*Set exercise:* Leave out the pictures, and retype only the lines from the beginning of the material through the line that contains "for i, (a, D, s_, k)", including both.

*Data block:*
------------------------------------------------------------------------
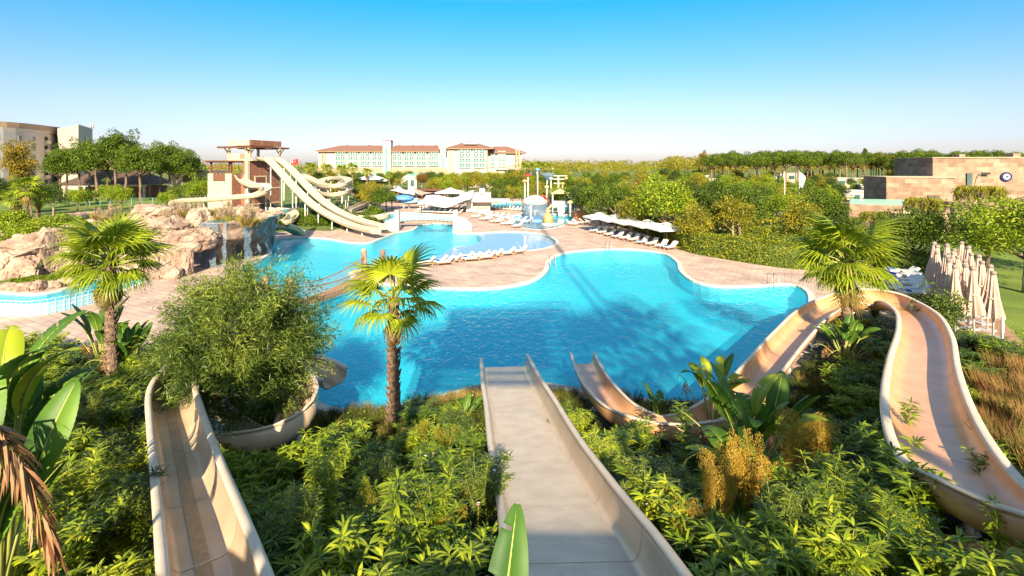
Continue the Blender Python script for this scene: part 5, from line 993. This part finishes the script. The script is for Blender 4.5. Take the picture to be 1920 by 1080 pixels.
shrubm = blob_crown(90, 26, 150, (1.5, 1.0), .2, m='leaf_bright', smallr=(.3, .45), low=-.1)
kb = Kind('low_shrub', 'shrub', [('foliage', shrubm)])
for i in range(24):
    a = r_.uniform(-40, 160); D = r_.uniform(47, 58); kb.put(dp(a, D, 2.9 + (D - 47) * .06), r_.random() * 6, r_.uniform(.8, 1.25), 'bright green shrub topping the left boulder outcrop', 'shrubs on the left outcrop')
kd = Kind('low_shrub', 'shrub', [('foliage', blob_crown(91, 26, 150, (1.5, 1.0), .22, m='leaf_mid', smallr=(.3, .45), low=-.1))])
for i in range(40):
    a = r_.uniform(540, 720); D = r_.uniform(80, 108); kd.put(dp(a, D, 0), r_.random() * 6, r_.uniform(.9, 1.5), 'green shrub in the bed below the drop slides', 'shrubs below the drop slides')
for i in range(26):
    a = r_.uniform(100, 500); D = r_.uniform(64, 84); kd.put(dp(a, D, .5), r_.random() * 6, r_.uniform(.9, 1.5), 'green shrub on the bank between rock garden and lawn', 'shrubs behind the rock garden')
for i in range(14): kb.put(dp(25 + i * 9.5, 42.5 + i * .2, .15), i, .42, 'small green plant in the bed below the left boulders', 'bed plants by the lagoon')
for i, (a, D, s_, k) in enumerate(((692, 108, .9, 'olive'), (712, 106, .85, 'mid'), (725, 112, .8, 'dark'), (702, 114, 1.0, 'olive2'), (680, 116, .7, 'bright'), (668, 122, .9, 'mid2'), (735, 118, .6, 'bright'), (580, 128, .8, 'mid'), (560, 134, 1.0, 'dark'), (610, 140, 1.0, 'mid2'), (632, 132, .9, 'olive'), (600, 112, .7, 'bright'))): place_tree(k, dp(a, D), s_, i, f'{ORD[i]} bushy tree in the planting around the coiled slides', 'bushy trees around the coiled slides')

# ------------------------------------------------ fan palms
def frond_mesh(seed, L_=1.0, pet=.9, m='palm_leaf', nseg=26, droop=.35, arc=2.1, dry=False):
    r = np.random.default_rng(seed); V = []; F3 = []
    hub = np.array([pet, 0, -.10 * pet])
    for k in range(nseg):
        a = -arc + 2 * arc * (k + .5) / nseg; da = arc / nseg * 1.02; ln = L_ * (.72 + .28 * math.cos(a * .75)) * r.uniform(.93, 1.05); sp = .42 + .1 * r.random(); base = len(V)
        def pt(ang, rad, up=0): return hub + np.array([math.cos(ang) * rad, math.sin(ang) * rad, up - droop * (rad / L_) ** 2 * L_ * (1.0 if rad < L_ * .7 else 1.25) + .10 * abs(math.sin(ang)) * rad])
        a2 = a + r.normal() * .03
        V += [hub, pt(a - da, ln * sp), pt(a, ln * sp * 1.02, .035), pt(a + da, ln * sp), pt(a2 - da * .3, ln * .82, -.02), pt(a2 + da * .3, ln * .82, -.02), pt(a2, ln, -.10 - (.16 * r.random()))]
        F3 += [[base, base + 1, base + 2], [base, base + 2, base + 3], [base + 1, base + 4, base + 2], [base + 2, base + 5, base + 3], [base + 4, base + 5, base + 2], [base + 4, base + 6, base + 5]]
    me = np_mesh('frond', np.array(V), [np.array(F3)], MATS[m]); return me
def petiole_mesh(pet):
    b = MB(); b.tube([(0, 0, 0), (pet * .5, 0, .02), (pet, 0, -.10 * pet), (pet * 1.25, 0, -.13 * pet)], [.035, .025, .018, .006], 5); o = b.build('petiole', 'petiole', None, True); me = o.data; bpy.data.objects.remove(o); return me
PM = petiole_mesh(.95)
def palm_trunk(seed, h, r0, r1):
    r = random.Random(seed); b = MB(); b.tube([(.04 * math.sin(k * .7), .04 * math.cos(k * .9), h * k / 10) for k in range(11)], [r0 + (r1 - r0) * (k / 10) + .012 * (k % 2) for k in range(11)], 10)
    n = int(h * 26)
    for i in range(n):
        a = i * 2.399; z = h * (i + .5) / n; q = r0 + (r1 - r0) * z / h; c, s = math.cos(a), math.sin(a); w_ = .075; L_ = r.uniform(.12, .24); o_ = r.uniform(.05, .12)
        p = Vector((c * q * .8, s * q * .8, z)); t_ = Vector((-s, c, 0)); tip = Vector((c * (q + o_), s * (q + o_), z + L_))
        b.add([p - t_ * w_, p + t_ * w_, tip + t_ * w_ * .45, tip - t_ * w_ * .45, p - t_ * w_ + Vector((c, s, 0)) * .05, p + t_ * w_ + Vector((c, s, 0)) * .05], [(0, 1, 2, 3), (4, 3, 2, 5), (0, 4, 5, 1), (0, 3, 4), (1, 5, 2)])
    o = b.build('trunk', 'palm_bark', None, False); me = o.data; bpy.data.objects.remove(o); return me
def fan_palm(label, loc, h, L_, seed, n=26, m='palm_leaf', r0=.22, r1=.17, nseg=26, dry=5):
    r = random.Random(seed); t = thing('fan_palm', label, 'palm tree', loc); link('trunk', palm_trunk(seed, h, r0, r1), t)
    ms = [frond_mesh(seed * 5 + k, 1.0, .95, m, nseg, .30 + .12 * k) for k in range(3)]; dr = frond_mesh(seed * 5 + 4, .9, .95, 'palm_dry', nseg, .9, 1.6)
    for i in range(n + dry):
        a = i * 2.399 + r.uniform(-.2, .2); u = i / n; el = R(84 - 112 * min(u, 1) ** .95) if i < n else R(-52 - 22 * r.random()); s_ = L_ * r.uniform(.88, 1.08) * (.85 if u < .1 else 1.28 - .5 * min(u, 1))
        me = ms[i % 3] if i < n else dr; f_ = link('frond', me, t, (0, 0, h - .15 * min(u, 1) * 1.5), (r.uniform(-.25, .25), -el, a), s_ / 1.45); link('petiole', PM, f_)
    return t
fan_palm('tall fan palm at the left before the boulders', dp(208, 22.4, hill(-17.6, 22.4)), 5.3, 1.75, 3, 34)
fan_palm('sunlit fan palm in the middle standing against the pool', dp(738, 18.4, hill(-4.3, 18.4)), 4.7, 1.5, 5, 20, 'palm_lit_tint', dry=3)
fan_palm('large fan palm at the right inside the slide loop', dp(1588, 25.3, hill(16.5, 25.3)), 4.8, 2.0, 7, 36)
fp = fan_palm('middle and tallest of three fan palms at the far left', dp(50, 62, 0), 7.2, 1.6, 9, 22, nseg=14, dry=6)
dup(fp, dp(30, 66, 0), 1, (.9, .9, .78), 'left and lower of three fan palms at the far left'); dup(fp, dp(72, 64, 0), 2, (.95, .95, .85), 'right of three fan palms at the far left')
def small_palm(px_, D, top, lab, grp): s_ = (CH - (top - HY) / F * D) / 8.2; return dup(fp, dp(px_, D), px_, (s_ * 1.1, s_ * 1.1, s_), lab, grp)
for i, (a, D, tp_) in enumerate(((581, 200, 308), (613, 190, 311), (640, 195, 312), (661, 188, 310), (688, 185, 318), (645, 205, 316), (983, 230, 309), (998, 235, 309), (1014, 225, 306), (1025, 240, 308), (730, 190, 324))): small_palm(a, D, tp_, f'{ORD[i]} of eleven distant fan palms in the hotel garden', 'distant palms in the hotel garden')
place_tree('olive', dp(1655, 60), .5, 1, 'olive green bush behind the right fan palm', None); place_tree('mid', dp(1600, 62), .6, 1, 'mid green bush hiding behind the right fan palm', None); place_tree('dark', dp(1575, 66), .7, 1, 'dark bush left of the villa terrace wall', None)

# ------------------------------------------------ foreground planting
def onhill(px_, py_, lift=0):
    for k in range(400):
        D = 40 - k * .1; x = (px_ - 960) / F * D; z = CH - (py_ - HY) / F * D
        if z >= hill(x, D) and D < shore(x) + .2: return Vector((x, D, hill(x, D) + lift))
    return Vector((x, D, 0))
SL = np.array(SLXY)
def free(x, y, r): d = np.hypot(SL[:, 0] - x, SL[:, 1] - y) - SL[:, 2]; return d.min() > r
def lance_shrub(seed, stems, h, m, L_=.24, wd=.034, per=34, spread=.5):
    r = np.random.default_rng(seed); parts = []; bs = MB()
    for k in range(stems):
        a = r.uniform(0, 6.28); le = r.uniform(.1, spread); hh = h * r.uniform(.65, 1.05); s = np.linspace(0, 1, 6); P = np.stack([math.cos(a) * le * hh * s ** 1.4, math.sin(a) * le * hh * s ** 1.4, hh * s], 1)
        bs.tube([tuple(p) for p in P], [.009 - .0012 * j for j in range(6)], 4)
        u = r.uniform(.25, 1.0, per) ** .8; u[:7] = r.uniform(.93, 1.0, 7); C = np.stack([np.interp(u, s, P[:, j]) for j in range(3)], 1); b_ = r.uniform(0, 6.28, per); up = r.uniform(.1, .8, per); D = np.stack([np.cos(b_), np.sin(b_), up], 1)
        parts.append(leaf_tris(C, D, np.tile([0, 0, 1.], (per, 1)) + r.normal(size=(per, 3)) * .25, L_ * r.uniform(.65, 1.2, per), wd * r.uniform(.8, 1.2, per), .28, 3))
    V, Fc = join(parts); fo = np_mesh('foliage', V, Fc, MATS[m]); o = bs.build('stems', 'petiole', None, True); me = o.data; bpy.data.objects.remove(o); return [('foliage', fo), ('stems', me)]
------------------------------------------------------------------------
*Response to this task:*
Continue the Blender Python script for this scene: part 5, from line 993. This part finishes the script. The script is for Blender 4.5. Take the picture to be 1920 by 1080 pixels.
shrubm = blob_crown(90, 26, 150, (1.5, 1.0), .2, m='leaf_bright', smallr=(.3, .45), low=-.1)
kb = Kind('low_shrub', 'shrub', [('foliage', shrubm)])
for i in range(24):
    a = r_.uniform(-40, 160); D = r_.uniform(47, 58); kb.put(dp(a, D, 2.9 + (D - 47) * .06), r_.random() * 6, r_.uniform(.8, 1.25), 'bright green shrub topping the left boulder outcrop', 'shrubs on the left outcrop')
kd = Kind('low_shrub', 'shrub', [('foliage', blob_crown(91, 26, 150, (1.5, 1.0), .22, m='leaf_mid', smallr=(.3, .45), low=-.1))])
for i in range(40):
    a = r_.uniform(540, 720); D = r_.uniform(80, 108); kd.put(dp(a, D, 0), r_.random() * 6, r_.uniform(.9, 1.5), 'green shrub in the bed below the drop slides', 'shrubs below the drop slides')
for i in range(26):
    a = r_.uniform(100, 500); D = r_.uniform(64, 84); kd.put(dp(a, D, .5), r_.random() * 6, r_.uniform(.9, 1.5), 'green shrub on the bank between rock garden and lawn', 'shrubs behind the rock garden')
for i in range(14): kb.put(dp(25 + i * 9.5, 42.5 + i * .2, .15), i, .42, 'small green plant in the bed below the left boulders', 'bed plants by the lagoon')
for i, (a, D, s_, k) in enumerate(((692, 108, .9, 'olive'), (712, 106, .85, 'mid'), (725, 112, .8, 'dark'), (702, 114, 1.0, 'olive2'), (680, 116, .7, 'bright'), (668, 122, .9, 'mid2'), (735, 118, .6, 'bright'), (580, 128, .8, 'mid'), (560, 134, 1.0, 'dark'), (610, 140, 1.0, 'mid2'), (632, 132, .9, 'olive'), (600, 112, .7, 'bright'))): place_tree(k, dp(a, D), s_, i, f'{ORD[i]} bushy tree in the planting around the coiled slides', 'bushy trees around the coiled slides')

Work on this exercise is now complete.